■ **EXERCISE TASK**: Where a line below holds the string "scene", copy that line.

■ **INFORMATION SHOWN**:

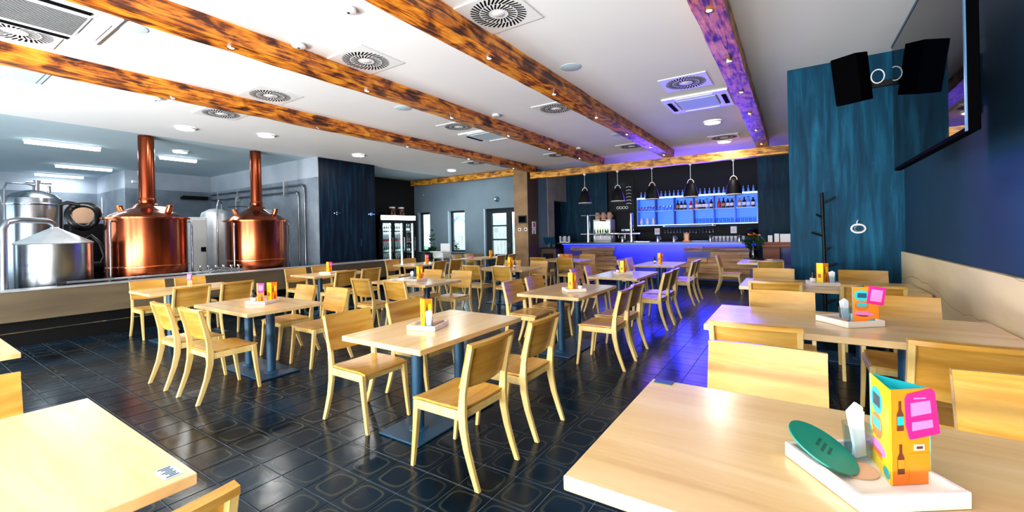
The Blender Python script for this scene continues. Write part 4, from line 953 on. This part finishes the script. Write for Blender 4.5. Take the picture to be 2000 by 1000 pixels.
for k in range(3):
    y0 = .03+k*dw; y1 = y0+dw-.01
    d = MB().box(.6, .64, y0, y0+.06, .3, 1.95).box(.6, .64, y1-.06, y1, .3, 1.95).box(.6, .64, y0+.06, y1-.06, .3, .38).box(.6, .64, y0+.06, y1-.06, 1.89, 1.95).ob('door', M['black'], t)
    MB().box(.615, .62, y0+.06, y1-.06, .38, 1.89).ob('door_pane', M['pane'], d)
    MB().box(.64, .67, y1-.05, y1-.03, .9, 1.4).ob('door_handle', M['chrome'], d)
    MB().box(.55, .57, y1-.1, y1-.06, .38, 1.89).ob('light_strip', M['E_fridge'], t)
area('fridge_glow', (.3, W3/2, 1.85), (.3, W3/2, 0), .4, 1.3, 14, (.85, 1, 1), t)
bm_ = {}
def bottle_mesh(name, r, h, m, lab=None, cap='white'):
    mb = MB(); mb.lathe([(.001, 0), (r, 0), (r, h*.58), (r*.4, h*.76), (r*.38, h*.94)], 12, m=M[m], caps=False)
    if lab: mb.lathe([(r*1.02, h*.18), (r*1.02, h*.48)], 12, m=M[lab], caps=False)
    mb.lathe([(r*.44, h*.93), (r*.44, h), (.001, h)], 10, m=M[cap], caps=False)
    return mb.mesh(name, smooth=50)
def put(mesh, name, loc, label, cat, group=None):
    o = bpy.data.objects.new(name, mesh); COL.objects.link(o); o.location = loc; return tag(o, label, cat, group)
fkinds = [bottle_mesh('fridge_bottle', .034, .25, 'dark_glass', 'paper'), bottle_mesh('fridge_bottle', .034, .25, 'clear', 'red', 'red'), bottle_mesh('fridge_bottle', .034, .25, 'green_glass', 'paper'), bottle_mesh('fridge_bottle', .034, .24, 'brown_glass', 'gold', 'gold')]
flab = ['dark bottle on the top shelf of the drinks fridge', 'red-labelled bottle on the second shelf of the drinks fridge', 'green bottle on the third shelf of the drinks fridge', 'brown bottle on the fourth shelf of the drinks fridge']
for k in range(4):
    for i in range(15):
        y = 9.35+.1+(i+.5)*(W3-.2)/15
        put(fkinds[k], 'fridge_bottle', (-11.98+.42, y, .513+(3-k)*.36), flab[k], 'bottle', ['fridge bottles, top shelf', 'fridge bottles, second shelf', 'fridge bottles, third shelf', 'fridge bottles, fourth shelf'][k])
for y, lab in ((9.98, 'left storage jar on top of the drinks fridge'), (10.38, 'right storage jar on top of the drinks fridge')):
    t = thing('storage_jar', lab, 'jar', (-11.5, y, 2.161)); MB().lathe([(.001, 0), (.11, 0), (.12, .03), (.12, .2), (.1, .24)], 18, caps=False).ob('jar_body', M['brown_glass'], t, smooth=50); MB().lathe([(.105, .24), (.105, .29), (.001, .3)], 18).ob('jar_lid', M['white'], t, smooth=40)
# white high chair and dark plant near the window
t = thing('high_chair', 'white plastic high chair standing below the far grey wall', 'high chair', (-9.35, 10.1, 0))
for sx in (-1, 1):
    for sy in (-1, 1): MB().cyl((sx*.27, sy*.25, 0), (sx*.19, sy*.17, .72), .022, n=8).ob('leg', M['white'], t, smooth=50)
MB().box(-.2, .2, -.18, .18, .72, .76).ob('seat', M['white'], t, bevel=.01); MB().box(-.2, .2, .15, .18, .76, 1.18).ob('backrest', M['white'], t, bevel=.01); MB().box(-.23, .23, -.32, -.12, .92, .95).ob('tray', M['white'], t, bevel=.01)
MB().box(-.24, .24, -.2, -.17, .34, .38).box(-.22, -.19, -.18, .18, .76, .93).box(.19, .22, -.18, .18, .76, .93).ob('rail', M['white'], t)
def leaves(n, r, h, sz, seed, squash=1.0):
    rnd = random.Random(seed); mb = MB()
    for i in range(n):
        a = rnd.uniform(0, 2*PI); q = math.sqrt(rnd.random())*r; z = rnd.uniform(0, h); q *= math.sin(PI*min(1, max(.08, z/h)))**.6
        c = Vector((q*math.cos(a), q*math.sin(a), z)); d = Vector((math.cos(a), math.sin(a), rnd.uniform(-.3, .9))).normalized()
        w = d.cross(Vector((rnd.uniform(-1, 1), rnd.uniform(-1, 1), 1))).normalized()*sz*.35
        mb.add([c-d*sz*.5, c+w, c+d*sz*.6, c-w], [(0, 1, 2), (0, 2, 3)])
    return mb
t = thing('potted_plant', 'dark spiky potted plant before the first narrow window', 'plant', (-10.25, 10.6, 0))
MB().lathe([(.001, 0), (.17, 0), (.22, .5), (.2, .52), (.001, .5)], 20, caps=False).ob('pot', M['black'], t, smooth=40)
stuff(leaves(160, .26, .55, .14, 3).ob('foliage', M['leaf'], t, loc=(0, 0, .5))); MB().cyl((0, 0, .5), (.03, 0, 1.5), .012, .006, 6).ob('stem', M['leaf'], t)
stuff(leaves(60, .1, .9, .1, 5).ob('upper_foliage', M['leaf'], t, loc=(0, 0, .75)))
o = MB().box(-.18, .18, -.13, .13, .012, .25).box(-.2, .2, -.15, .15, .25, .28).box(-.17, .17, -.12, .12, 0, .012).ob('yellow_crate', M['yellow'], loc=(-8.1, 9.35, 0), bevel=.006); tag(o, 'yellow crate on the floor among the far dark chairs', 'crate')

# ------------------------------------------------------------------ bar
t = thing('bar_counter', 'long blue-lit bar counter clad with rough wooden planks', 'bar', (0, 0, 0))
MB().box(-6.1, -.78, 12.2, 12.75, .13, 1.08).ob('carcass', M['navy_lacquer'], t)
MB().box(-6.0, -.85, 12.32, 12.7, 0, .13).ob('kickboard', M['black'], t)
MB().box(-6.2, -.72, 11.95, 12.8, 1.1, 1.145).ob('counter_top', M['counter'], t, bevel=.006)
MB().box(-6.1, -.8, 12.1, 12.14, 1.08, 1.1).ob('led_strip', M['E_blue'], t)
rowh = .142
def planks(x0, x1, rows, gaps, seed):
    rnd = random.Random(seed)
    for r_ in range(rows):
        z0 = .17+r_*rowh; x = x0+rnd.uniform(-.14, .14)*(1 if r_ != rows-1 else 0); xe = x1+rnd.uniform(-.12, .12)
        while x < xe-.05:
            L = min(rnd.uniform(.45, 1.1), xe-x)
            if xe-x-L < .2: L = xe-x
            mid = x+L/2
            if not (r_ == rows-2 and any(a < mid < b for a, b in gaps)):
                dpt = rnd.uniform(.025, .06)
                MB().box(x+.003, x+L-.003, 12.2-dpt, 12.2, z0+.003, z0+rowh-.003).ob('plank', M['plank'], t, bevel=.004)
            x += L
planks(-5.85, -4.4, 6, [(-5.75, -5.25), (-5.0, -4.6)], 11); planks(-2.5, -.95, 6, [(-2.25, -1.6)], 12)
area('bar_led', (-3.45, 12.1, 1.06), (-3.45, 12.3, .3), 1.8, .05, 32, (.015, .015, 1), t)
area('bar_led', (-5.1, 12.17, 1.07), (-5.1, 12.2, .3), 1.3, .03, 8, (.015, .02, 1), t)
area('bar_led', (-1.7, 12.17, 1.07), (-1.7, 12.2, .3), 1.5, .03, 8, (.015, .02, 1), t)
# wooden end desk
t = thing('service_desk', 'reddish wooden desk at the right end of the bar', 'desk', (0, 0, 0))
MB().box(-.68, .9, 12.3, 12.9, 1.0, 1.12).ob('desk_top', M['plank_red'], t, bevel=.006); MB().box(-.66, -.3, 12.34, 12.86, 0, 1.0).ob('pedestal', M['plank_red'], t); MB().box(.4, .85, 12.34, 12.86, 0, 1.0).ob('pedestal', M['plank_red'], t); MB().box(-.3, .4, 12.6, 12.86, 0, 1.0).ob('desk_niche', M['navy_lacquer'], t)
o = MB().box(-.17, .17, -.12, .12, 0, .2).box(-.14, .14, -.123, -.12, .03, .17).ob('white_box', M['white'], loc=(-.12, 12.55, 1.121), bevel=.006); tag(o, 'white box on the reddish desk beside the teal column', 'box')
for x, h_, lab in ((-.5, .17, 'small white carton on the reddish desk, left of the white box'), (-.36, .21, 'taller white bottle carton on the reddish desk')):
    o = MB().box(-.05, .05, -.05, .05, 0, h_).ob('white_carton', M['white'], loc=(x, 12.5, 1.121), bevel=.006); tag(o, lab, 'carton')
# pendants
def pendant():
    t = thing('pendant_lamp', 'x x x x', 'lamp')
    MB().lathe([(.001, -.001), (.045, -.001), (.045, -.02), (.012, -.06), (.001, -.06)], 14, caps=False).ob('ceiling_rose', M['white'], t, smooth=50)
    MB().cyl((0, 0, -.05), (0, 0, -.4), .005, n=6).ob('cord', M['steel_matt'], t)
    MB().tube([(.075*math.cos(a), 0, -.5+.1*math.sin(a)) for a in [i*PI/12 for i in range(13)]], .009, 6).ob('handle', M['brass_pale'], t, smooth=50)
    MB().lathe([(.03, -.46), (.06, -.48), (.1, -.53), (.135, -.62), (.17, -.74), (.185, -.85), (.18, -.85), (.165, -.74), (.13, -.62), (.095, -.535), (.03, -.47)], 32, caps=False).ob('shade', M['black'], t, smooth=60)
    MB().lathe([(.001, -.8), (.15, -.8)], 20, caps=False).ob('diffuser', M['E_pend'], t)
    MB().lathe([(.186, -.852), (.19, -.85), (.19, -.838), (.186, -.836)], 32, caps=False).ob('rim', M['white'], t, smooth=50)
    return index(t)
PD = pendant()
for k, (x, lab) in enumerate(((-4.99, 'leftmost black pendant lamp over the bar'), (-4.02, 'second black pendant from the left, before the chalk drawing'), (-3.09, 'middle black pendant at the left end of the shelf'), (-2.14, 'fourth black pendant from the left, before the bottle shelf'), (-1.18, 'rightmost black pendant lamp over the bar'))):
    if k == 0: PD.location = (x, 11.4, 3.135); tag(PD, lab, 'lamp', 'bar pendant lamps')
    else: dup(PD, (x, 11.4, 3.135), 0, lab, 'bar pendant lamps')
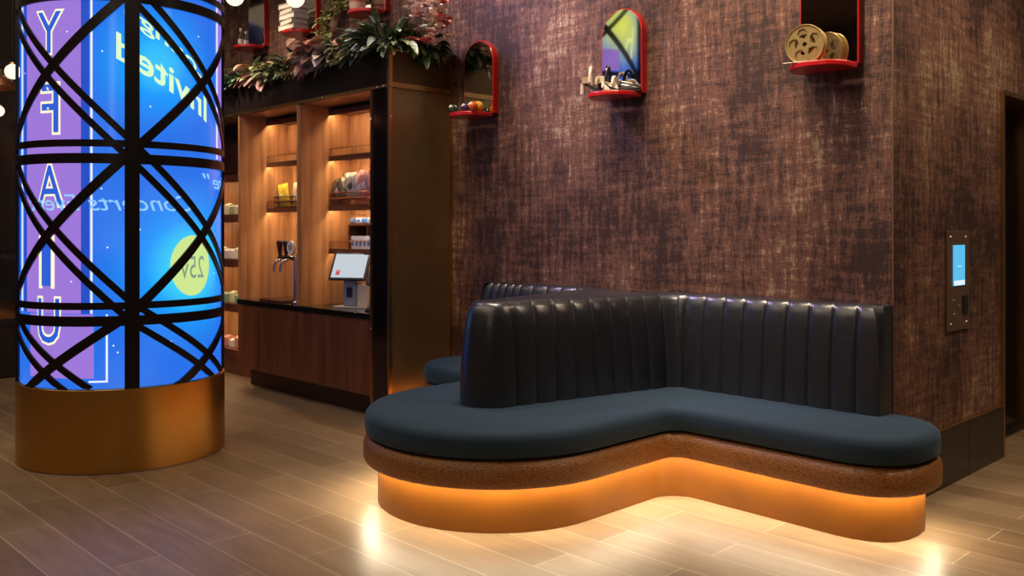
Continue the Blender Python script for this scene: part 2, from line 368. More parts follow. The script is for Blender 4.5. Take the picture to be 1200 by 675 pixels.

■ **THE RESPONSE**:
The Blender Python script for this scene continues. Write part 4, from line 953 on. This part finishes the script. Write for Blender 4.5. Take the picture to be 2000 by 1000 pixels.
Continue the Blender Python script for this scene: part 2, from line 368. More parts follow. The script is for Blender 4.5. Take the picture to be 1200 by 675 pixels.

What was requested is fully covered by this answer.